Anechoic chamber at the Harvard Acoustics Research Laboratory 

An anechoic chamber is also a kind of prosthesis, serving to eliminate sound reflections in a room.  Bell Labs built the first one, and Harvard's Acoustics Research Laboratory also built one.  ( See Beranek's Box  by Laci Videmsky for a short film on the anechoic chamber at Harvard  )  John Cage famously sat in Harvard's anechoic  for a period of time and emerged with a striking observation:
I heard two sounds, one high and one low. When I described them to the engineer in charge, he informed me that the high one was my nervous system in operation, the low one my blood in circulation.
JC's conclusion was that there could therefore be no such thing as silence.  As long as we live, a fundamental, background hum, pervades our experience.

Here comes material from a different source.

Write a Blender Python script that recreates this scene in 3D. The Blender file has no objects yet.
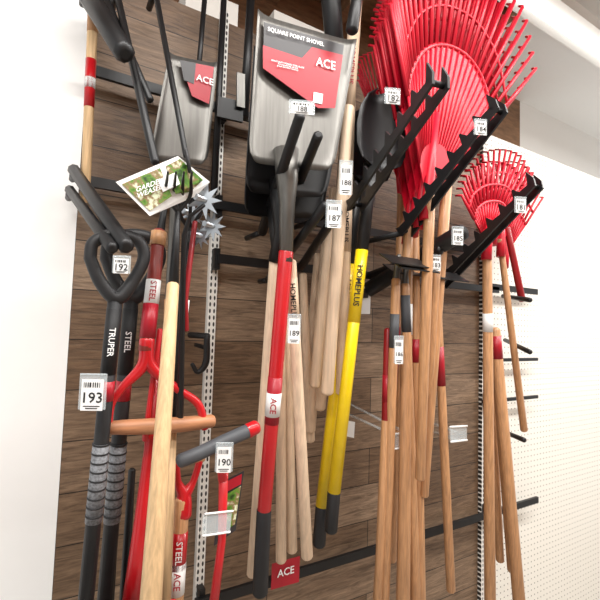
import bpy, bmesh, math, random
from mathutils import Vector, Matrix
random.seed(4)
F=425.0; D=1.2; H=1.55
Xc=Vector((725,50,F)).normalized()
Zc=Vector((219.8,-6800,F)); Zc=(Zc-Xc*Zc.dot(Xc)).normalized()
Yc=Zc.cross(Xc)
CAM=Vector((0,-D,H))
# ---------------------------------------------------------------- camera
cd=bpy.data.cameras.new('camera'); cam=bpy.data.objects.new('camera',cd)
bpy.context.scene.collection.objects.link(cam)
cd.sensor_width=36; cd.lens=36*F/600; cd.clip_start=.02
cr_=Vector((Xc.x,Yc.x,Zc.x)); cu=-Vector((Xc.y,Yc.y,Zc.y)); cb=-Vector((Xc.z,Yc.z,Zc.z))
M=Matrix((cr_,cu,cb)).transposed().to_4x4(); M.translation=CAM
cam.matrix_world=M
bpy.context.scene.camera=cam
def P(u,v,k):
    r=Vector((u-300,v-300,F)); w=Vector((r.dot(Xc),r.dot(Yc),r.dot(Zc)))
    return CAM+w*((D-k)/w.y)
def depth(p): return (p-CAM).dot(-cb)
def pr(p,w): return w*.5*depth(p)/F
# ---------------------------------------------------------------- materials
def lin(c):
    return tuple(((x/255)/12.92 if x/255<=.04045 else ((x/255+.055)/1.055)**2.4) for x in c)+(1,)
def base(name):
    m=bpy.data.materials.new(name); m.use_nodes=True
    return m,m.node_tree.nodes,m.node_tree.links,m.node_tree.nodes['Principled BSDF']
def mat(name,c,rough=.5,metal=0,var=.12,scale=(8,8,8),spec=.5,trans=0,alpha=1,bump=0,coat=0):
    m,n,l,b=base(name)
    tc=n.new('ShaderNodeTexCoord'); mp=n.new('ShaderNodeMapping'); mp.inputs['Scale'].default_value=scale
    no=n.new('ShaderNodeTexNoise'); no.inputs['Scale'].default_value=4; no.inputs['Detail'].default_value=5
    rp=n.new('ShaderNodeValToRGB'); C=lin(c)
    rp.color_ramp.elements[0].position=.3; rp.color_ramp.elements[1].position=.7
    rp.color_ramp.elements[0].color=tuple(x*(1-var) for x in C[:3])+(1,)
    rp.color_ramp.elements[1].color=tuple(min(1,x*(1+var)) for x in C[:3])+(1,)
    l.new(tc.outputs['Object'],mp.inputs['Vector']); l.new(mp.outputs[0],no.inputs['Vector']); l.new(no.outputs['Fac'],rp.inputs['Fac'])
    l.new(rp.outputs[0],b.inputs['Base Color'])
    b.inputs['Roughness'].default_value=rough; b.inputs['Metallic'].default_value=metal
    b.inputs['Specular IOR Level'].default_value=spec
    b.inputs['Coat Weight'].default_value=coat
    if trans: b.inputs['Transmission Weight'].default_value=trans
    if alpha<1: b.inputs['Alpha'].default_value=alpha
    if bump:
        bp=n.new('ShaderNodeBump'); bp.inputs['Strength'].default_value=bump; bp.inputs['Distance'].default_value=.002
        l.new(no.outputs['Fac'],bp.inputs['Height']); l.new(bp.outputs[0],b.inputs['Normal'])
    return m
PALE=mat('pale_ash_wood',(220,194,166),.5,var=.15,scale=(40,40,3),bump=.1)
TAN=mat('tan_wood',(212,178,134),.5,var=.2,scale=(50,50,3),bump=.1)
BRN=mat('varnished_brown_wood',(190,142,100),.42,var=.22,scale=(50,50,3),coat=.1)
REDBR=mat('red_brown_stain',(128,42,34),.4,var=.15)
RED=mat('red_paint',(190,20,30),.32,var=.06,coat=.25)
DRED=mat('dark_red_paint',(150,22,30),.38,var=.08,coat=.1)
RAKE=mat('red_plastic',(204,12,42),.42,var=.05)
YEL=mat('yellow_fibreglass',(246,212,18),.35,var=.05,coat=.2)
BLK=mat('black_powder_coat',(16,16,18),.45,var=.2)
BLK2=mat('black_rubber',(26,26,28),.55,var=.2)
GRIP=mat('grey_textured_grip',(116,118,122),.45,var=.5,scale=(60,60,60))
STEEL=mat('brushed_steel',(112,110,106),.42,metal=.75,var=.14,scale=(30,30,2))
STEEL2=mat('shiny_zinc',(180,186,192),.28,metal=.9,var=.1)
WHT=mat('white_card',(240,240,238),.5,var=.01)
PRN=mat('black_print',(16,16,18),.6,var=.01)
WPR=mat('white_print',(245,245,245),.6,var=.01)
LRED=mat('label_red',(168,22,40),.4,var=.04)
LDK=mat('label_charcoal',(50,47,49),.4,var=.05)
GRY=mat('grey_rubber',(74,76,80),.55,var=.1)
CLR=mat('clear_acrylic',(225,235,238),.08,var=.01,alpha=.3)
CEILM=mat('ceiling_timber',(134,100,72),.7,var=.3,scale=(3,12,12))
PAINT=mat('white_painted_plaster',(248,248,246),.6,var=.005)
FLR=mat('floor_concrete',(140,134,126),.5,var=.1)
BOX=mat('white_carton',(225,222,215),.6,var=.03)
def emis(name,c,s):
    m,n,l,b=base(name); b.inputs['Emission Color'].default_value=lin(c); b.inputs['Emission Strength'].default_value=s; b.inputs['Base Color'].default_value=(.9,.9,.9,1); return m
TUBE=emis('fluorescent_tube',(255,252,246),5)
def greencard():
    m,n,l,b=base('garden_picture_card')
    tc=n.new('ShaderNodeTexCoord'); no=n.new('ShaderNodeTexNoise'); no.inputs['Scale'].default_value=60; no.inputs['Detail'].default_value=5
    rp=n.new('ShaderNodeValToRGB'); e=rp.color_ramp.elements
    e[0].position=.36; e[0].color=lin((36,64,22)); e[1].position=.66; e[1].color=lin((215,225,190))
    x=e.new(.48); x.color=lin((90,135,45)); x=e.new(.57); x.color=lin((140,110,80))
    l.new(tc.outputs['Object'],no.inputs['Vector']); l.new(no.outputs['Fac'],rp.inputs['Fac']); l.new(rp.outputs[0],b.inputs['Base Color'])
    b.inputs['Roughness'].default_value=.35
    return m
GREEN=greencard()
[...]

So if silence is not possible, if a pure signal can never be achieved, a counter-project to the one of noise reduction emerges which is to amplify that background sound.  Such is the allure of the Sonic Pavilion by Doug Aitken - a mile deep boring into the earth with microphones and accelerometers at varying depths.  We hear the sounds of the earth, of seismic plates shifting, of a background geologic hum, transposed to the range of human hearing.  This representation is not at all trying to hear anything, to cull any particular signal or data set.  It is simply a project about listening.  Listening for the sake of listening, for the pleasure of recording that which is buried, masked, and otherwise un-listenable.

The listening prosthetic is ultimately about itself, which is partly why that photo of the Horn Antenna is so compelling.  Yes, as a piece of technology, it is out-dated.  Like the sound mirrors, it is a ruin.  It is no longer fired up to listen to the background waves of the Universe.  But the larger project of augmenting the act of listening continues.  Let it be a monument to listening.